À travers ce Soul Of America, Poull Brien capture la chrysalide d’un artiste, Charles Bradley. La mue d’un homme, dont la passion pour la musique ne se résumait plus qu’à mimer le Godfather dans de sombres clubs new-yorkais, pour un chanteur qui fait aujourd’hui partie des plus grandes voix de la soul. Ce funkumentary dévoile les dernières semaines précédant la sortie de son premier album et montre un homme sur le point de réaliser un rêve vieux d’une quarantaine d’années.

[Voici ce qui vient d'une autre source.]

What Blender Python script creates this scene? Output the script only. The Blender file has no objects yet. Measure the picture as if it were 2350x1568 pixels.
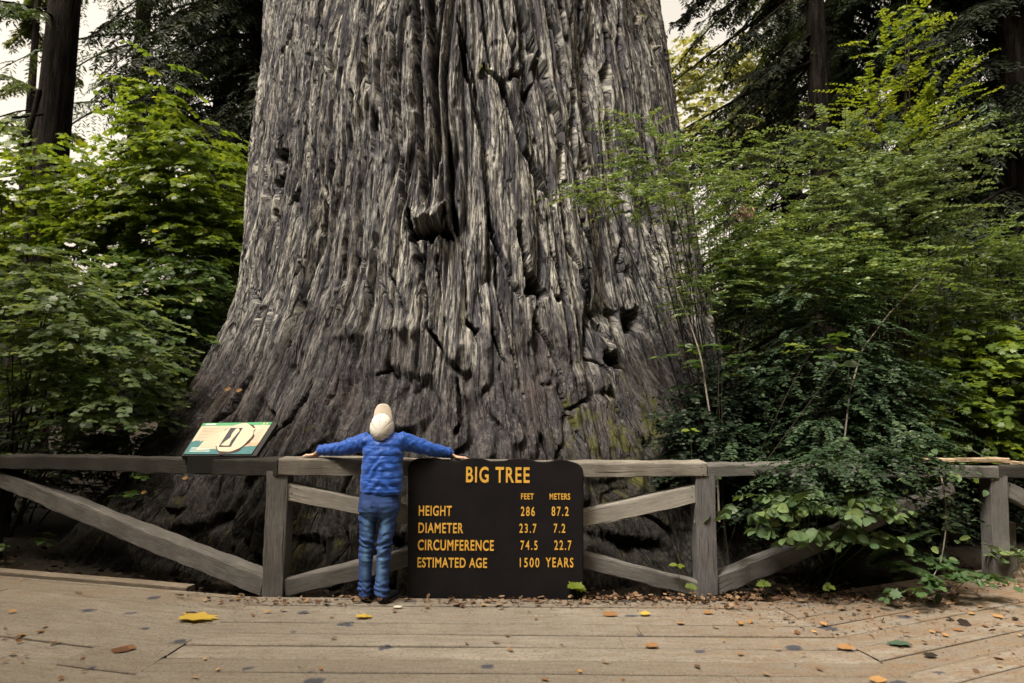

Charles Bradley charrie, dans sa voix burinée par la vie, des décennies d’errance et de drames. Une errance qui commença à l’âge de 14 ans par de longues nuits à la recherche d’un peu de chaleur dans le métro ou à travers le pays en tant que cuisinier. Et c’est en frappant à la porte d’un type aux allures de dealer mexicain, Gabe Rothn gros bonnet du label, que le train de la reconnaissance se met enfin en marche pour lui.

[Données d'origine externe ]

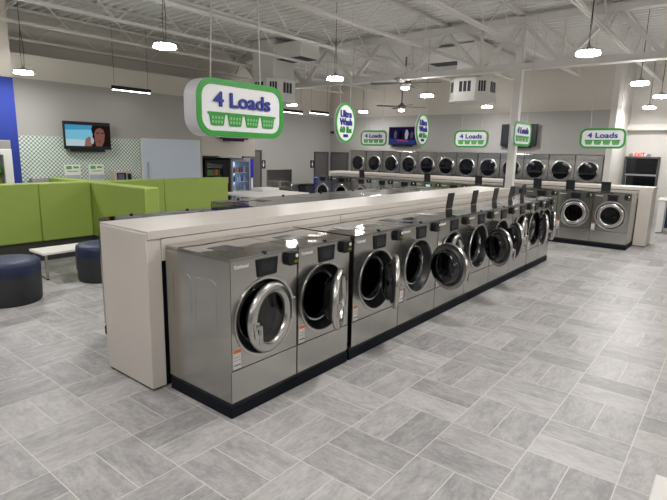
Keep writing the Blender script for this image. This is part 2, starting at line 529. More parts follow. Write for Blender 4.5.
g = thing('roof_girder', 'deep white joist girder crossing the ceiling above the square column', 'girder', (GX, 0, 4.17), 0)
MB().box(-0.10, -0.012, -7.9, 11.7, 0.90, 1.03).box(0.012, 0.10, -7.9, 11.7, 0.90, 1.03).box(-0.13, 0.13, -7.9, 11.7, 1.02, 1.04).build('top_chord', M['truss'], g, smooth=0)
MB().box(-0.10, -0.012, -7.9, 11.7, -0.06, 0.06).box(0.012, 0.10, -7.9, 11.7, -0.06, 0.06).box(-0.13, 0.13, -7.9, 11.7, -0.075, -0.055).build('bottom_chord', M['truss'], g, smooth=0)
w = MB()
for y in [1.4+1.85*k for k in range(-4, 6)]:
    w.bar((0, y, 0.95), (0, y+0.925, 0.0), 0.085, 0.085)
    w.bar((0, y+1.85, 0.95), (0, y+0.925, 0.0), 0.085, 0.085)
    w.bar((0, y+0.925, 0.0), (0, y+0.925, 0.93), 0.05, 0.05)
w.build('web_member', M['truss'], g, smooth=0)
c = thing('square_column', 'white square steel column rising behind the far end of the front washers', 'column', (9.4, 1.38, 0))
MB().box(-0.085, 0.085, -0.085, 0.085, 0.02, 5.05).build('shaft', M['truss'], c, bevel=0.012)
MB().box(-0.17, 0.17, -0.17, 0.17, 0, 0.022).build('base_plate', M['truss'], c)
MB().box(-0.16, 0.16, -0.13, 0.13, 5.05, 5.07).build('cap_plate', M['truss'], c)

# ducts with eight sided diffusers
def duct(label, x, y, zb, w, side):
    t = thing('duct_drop', label, 'air duct', (x, y, zb), 0)
    R = 0.57; a = 0.31
    o8 = [(-R, -a), (-a, -R), (a, -R), (R, -a), (R, a), (a, R), (-a, R), (-R, a)]
    i8 = [(p*0.86, q*0.86) for p, q in o8]
    MB().prism(o8, 0.07, 0.62, 'xy').prism([(p*1.03, q*1.03) for p, q in o8], 0.0, 0.07, 'xy').build('diffuser_box', M['duct'], t, bevel=0.006, smooth=20)
    MB().box(-w/2, w/2, -w/2, w/2, 0.62, 1.36+max(0, 5.25-zb-1.36)).build('riser', M['duct'], t, bevel=0.004, smooth=0)
    if side:
        MB().box(-w*0.45, w*0.45, *((w/2, w/2+1.0) if side > 0 else (-w/2-1.0, -w/2)), 1.13, 1.53).build('branch_box', M['duct'], t, bevel=0.004, smooth=0)
        MB().box(-w*0.40, w*0.40, *((w/2+0.04, w/2+0.96) if side > 0 else (-w/2-0.96, -w/2-0.04)), 1.122, 1.132).build('dark_opening', M['dark_duct'], t, smooth=0)
    for e in range(8):
        p0, p1 = Vector((*o8[e], 0)), Vector((*o8[(e+1) % 8], 0))
        mid = (p0+p1)/2; d = (p1-p0); L = d.length; d.normalize(); nn = Vector((mid.x, mid.y, 0)).normalized()
        gr = MB()
        for s in (-1, 0, 1):
            cc = mid + d*s*L*0.2 + nn*0.004
            gr.bar(cc + Vector((0, 0, 0.24)), cc + Vector((0, 0, 0.52)), L*0.15 if abs(d.x) > 0.9 else 0.02, 0.02 if abs(d.x) > 0.9 else L*0.15) if False else None
            h0, h1 = 0.25, 0.53
            A = cc - d*L*0.075; B = cc + d*L*0.075
            vs_ = [(A.x, A.y, h0), (B.x, B.y, h0), (B.x, B.y, h1), (A.x, A.y, h1)]
            vs2 = [(v_[0]-nn.x*0.01, v_[1]-nn.y*0.01, v_[2]) for v_ in vs_]
            gr.add(vs_+vs2, [(0, 1, 2, 3), (7, 6, 5, 4), (0, 4, 5, 1), (1, 5, 6, 2), (2, 6, 7, 3), (3, 7, 4, 0)])
        gr.build('grille', M['dark_duct'], t, smooth=0)
    return t
duct('white air duct drop with eight sided diffuser left of the square column', 11.7, 3.47, 3.68, 0.74, 1)
duct('white air duct drop and diffuser partly hidden behind the nearest 4 Loads sign', 8.4, 8.2, 3.58, 0.84, -1)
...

Malgré des débuts prometteurs avec des groupes estampillés Daptone, il ne réalise malheureusement qu’une poignée de singles. Mais c’est lors de ces sessions qu’il rencontre son éminence sonore, l’architecte de ses futures premières galettes, Tom Brenneck. Et si la colère transformait David Banner en l’incroyable Hulk, ce sera la soul qui fera apparaître Charles Bradley derrière les vêtements déchirés du Black Velvet (son surnom lors ce qu’il chantait James Brown). L’homme ne vit plus à travers le Godfather mais chante désormais sa propre vie. Et bien qu’il n’ait pas le professionnalisme vocal d’un Lee Fields, il compense par une émotion omniprésente et puissante, un don total de soi et une authenticité rare ; de nombreux synonymes de la soul finalement. Et ce sont aussi ces caractéristiques qui font de ses concerts des moments forts où le Screamin’ Eagle entonne chaque tour de chant comme si c’était le dernier.
À lire le synopsis de ce Soul Of America, on aurait pu penser qu’il n’était en réalité qu’un insidieux outil de propagande dans l’optique de repousser l’âge légal de la retraite mais il n’en est rien. Poull Brien réussit à saisir l’histoire rare d’un homme de 62 ans qui a réalisé, malgré l’érosion des années, un rêve fait un soir de 1962 lors d’un concert de James Brown.
Charles Bradley – Soul of America. Un documentaire réalisé par Poull Brien, et sorti le 28 Octobre 2013.